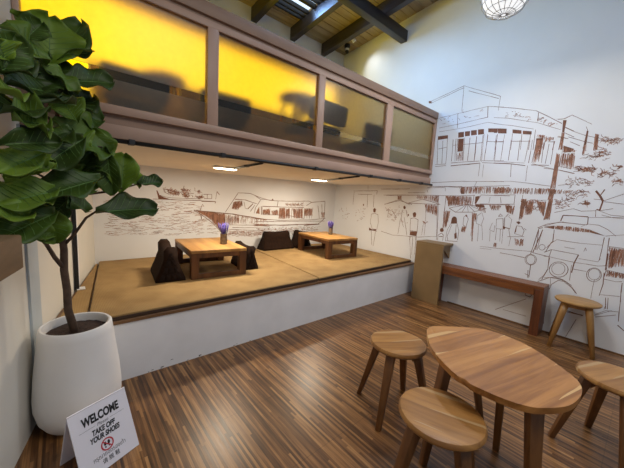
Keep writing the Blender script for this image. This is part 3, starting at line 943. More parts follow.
for x0, y0, x1 in ((1.44, 2.995, 1.30), (3.03, 3.215, 2.55)):
    bm = bmesh.new(); tube(bm, [(x1-2, -.02, -.0125), (x0-2, y0-YL, -.0125)], .010, 8); link('arm', bm, M['black'], cd, True)
    mx, my = (x0+x1)/2-2, (y0-YL)/2
    bm = bmesh.new(); box(bm, (mx-.016, my-.03, -.024), (mx+.016, my+.03, -.001), .004); link('clip', bm, M['black'], cd)
# black pipe down the left wall
o = empty('wall_pipe', (XL(3.19)+.03, 3.19, .479)); tag(o, 'black vertical pipe on the left wall behind the plant', 'pipe')
bm = bmesh.new(); box(bm, (-.026, -.018, 0), (.004, .018, 1.19), .004); link('shaft', bm, M['black'], o)
bm = bmesh.new(); box(bm, (-.015, -.03, 0), (.045, .045, .010), .003); link('foot_bracket', bm, M['white'], o)

# ------------------------------------------------------------------ roof
hx0, hx1, hy0, hy1 = 2.32, 2.925, 3.42, 3.92
bm = bmesh.new(); y = -.4
slope = Matrix.Identity(3)
def roof_box(bm, x0, x1, y0, y1, t0, t1):
    vs = [bm.verts.new((x, yy, roof_z(yy)+t)) for t in (t0, t1) for x, yy in ((x0, y0), (x1, y0), (x1, y1), (x0, y1))]
    for f in ((0, 1, 2, 3), (7, 6, 5, 4), (0, 4, 5, 1), (1, 5, 6, 2), (2, 6, 7, 3), (3, 7, 4, 0)): bm.faces.new([vs[i] for i in f])
xa = -.75
while y < YB-.01:
    y1 = min(y+.125, YB)
    if y1 > hy0 and y < hy1: roof_box(bm, xa, hx0, y, y1-.005, 0, .02); roof_box(bm, hx1, XR, y, y1-.005, 0, .02)
    else: roof_box(bm, xa, XR, y, y1-.005, 0, .02)
    y += .13
for a in ((xa, XR, -.4, hy0), (xa, XR, hy1, YB), (xa, hx0, hy0, hy1), (hx1, XR, hy0, hy1)): roof_box(bm, *a, .02, .05)
struct(link('ceiling', bm, M['ceil']), 'sloping timber board roof')
for x in (.10, .80, 1.51, 2.22, 2.93, 3.615):
    bm = bmesh.new(); roof_box(bm, x, x+.09, -.4, YB-.002, -.185, -.001); struct(link('trim_rafter', bm, M['beam']), 'dark roof rafter')
struct(bx('trim_tie_beam', (-.3, 2.845, 3.885), (XR-.002, 2.955, 4.045), M['tie'], bev=.006), 'black tie beam across the room')
sk = bpy.data.objects.new('window_5', None); COL.objects.link(sk); sk.location = (2.62, 3.67, 4.15); struct(sk, 'louvred skylight between two rafters')
for yy, wd_ in ((3.42, .03), (3.50, .02), (3.58, .05), (3.745, .03), (3.83, .03), (3.905, .02)):
    bm = bmesh.new(); roof_box(bm, hx0, hx1, yy, yy+wd_, -.03, .02); loc_parent(link('frame_bar', bm, M['tie']), sk)
bm = bmesh.new(); roof_box(bm, hx0, hx1, hy0, hy1, .03, .036); loc_parent(link('glass_pane', bm, M['daylit']), sk)

# security camera and spotlight
o = empty('ceiling_camera', (3.98, 3.93, roof_z(3.93))); tag(o, 'black dome security camera hanging from the roof in the corner', 'camera')
bm = bmesh.new(); lathe(bm, [(.045, 0), (.05, -.02), (.05, -.055), (.04, -.07)], 24); link('base', bm, M['black'], o, 'auto')
bm = bmesh.new(); lathe(bm, [(.036, -.07), (.038, -.09), (.034, -.105)], 24); link('collar', bm, M['white'], o, 'auto')
bm = bmesh.new(); lathe(bm, [(.033, -.10), (.032, -.125), (.022, -.145), (.006, -.152)], 24); link('lens_dome', bm, M['black'], o, True)
def spotlight():
    o = empty('track_spotlight', (3.74, 3.62, roof_z(3.62)-.06)); tag(o, 'small white spotlight fixed beside a rafter, aimed at the wall', 'spotlight')
    bm = bmesh.new(); box(bm, (-.034, -.02, -.02), (.01, .02, .02), .004); link('mount', bm, M['black'], o)
    d = (Vector((4.2, 3.42, 3.62))-Vector((3.78, 3.62, 4.06))).normalized(); q = d.to_track_quat('-Z', 'Y').to_matrix()
    bm = bmesh.new(); lathe(bm, [(.022, .05), (.028, .045), (.034, -.06), (.034, -.065), (.028, -.06)], 24, cap1=False); bmesh.ops.rotate(bm, matrix=q, verts=bm.verts); bmesh.ops.translate(bm, vec=(.03, 0, -.05), verts=bm.verts); link('head', bm, M['white'], o, 'auto')
    bm = bmesh.new(); lathe(bm, [(.002, -.052), (.027, -.054), (.027, -.056)], 24); bmesh.ops.rotate(bm, matrix=q, verts=bm.verts); bmesh.ops.translate(bm, vec=(.03, 0, -.05), verts=bm.verts); link('bulb', bm, M['spotglow'], o)
    ld = bpy.data.lights.new('spotlight_light', 'SPOT'); ld.energy = E_SPOT; ld.spot_size = R_(75); ld.spot_blend = 1; ld.color = (.9, .96, 1); ld.shadow_soft_size = .03
    lo = bpy.data.objects.new('spotlight_light', ld); COL.objects.link(lo); lo.location = o.location+Vector((.03, 0, -.05))+d*.075; lo.rotation_euler = d.to_track_quat('-Z', 'Y').to_euler()
E_SPOT = 9
spotlight()
# pendant with wire shade
o = empty('pendant_lamp', (2.95, 1.06, 3.19)); tag(o, 'white wire basket pendant lamp glowing above the mural wall', 'lamp')
prof = [(.02, -.15), (.085, -.142), (.14, -.11), (.175, -.055), (.188, 0), (.175, .065), (.138, .12), (.08, .15), (.025, .16)]
bm = bmesh.new()
for k in range(18):
    a = 2*math.pi*k/18; tube(bm, [(r*math.cos(a), r*math.sin(a), z) for r, z in prof], .0028, 6)
for r, z in prof: tube(bm, [(r*math.cos(2*math.pi*k/40), r*math.sin(2*math.pi*k/40), z) for k in range(41)], .0028, 6, False)
link('wire_shade', bm, M['wire'], o, True)
bm = bmesh.new(); lathe(bm, [(r*.93 if r > .03 else .004, z*.94) for r, z in prof], 32); link('inner_diffuser', bm, M['pendglow'], o, True)
bm = bmesh.new(); tube(bm, [(0, 0, .155), (0, 0, roof_z(1.06)-3.19)], .004, 6); link('cord', bm, M['white'], o)
bm = bmesh.new(); lathe(bm, [(.05, roof_z(1.06)-3.19-.03), (.05, roof_z(1.06)-3.19)], 20); link('ceiling_rose', bm, M['white'], o)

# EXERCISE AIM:
Return, unchanged, the lines from the first line of the material through the line that holds "link('foot_bracket', bm, M['white'], o)", inclusive, omitting pictures.

# SOLUTION TO THIS PROBLEM:
Keep writing the Blender script for this image. This is part 3, starting at line 943. More parts follow.
for x0, y0, x1 in ((1.44, 2.995, 1.30), (3.03, 3.215, 2.55)):
    bm = bmesh.new(); tube(bm, [(x1-2, -.02, -.0125), (x0-2, y0-YL, -.0125)], .010, 8); link('arm', bm, M['black'], cd, True)
    mx, my = (x0+x1)/2-2, (y0-YL)/2
    bm = bmesh.new(); box(bm, (mx-.016, my-.03, -.024), (mx+.016, my+.03, -.001), .004); link('clip', bm, M['black'], cd)
# black pipe down the left wall
o = empty('wall_pipe', (XL(3.19)+.03, 3.19, .479)); tag(o, 'black vertical pipe on the left wall behind the plant', 'pipe')
bm = bmesh.new(); box(bm, (-.026, -.018, 0), (.004, .018, 1.19), .004); link('shaft', bm, M['black'], o)
bm = bmesh.new(); box(bm, (-.015, -.03, 0), (.045, .045, .010), .003); link('foot_bracket', bm, M['white'], o)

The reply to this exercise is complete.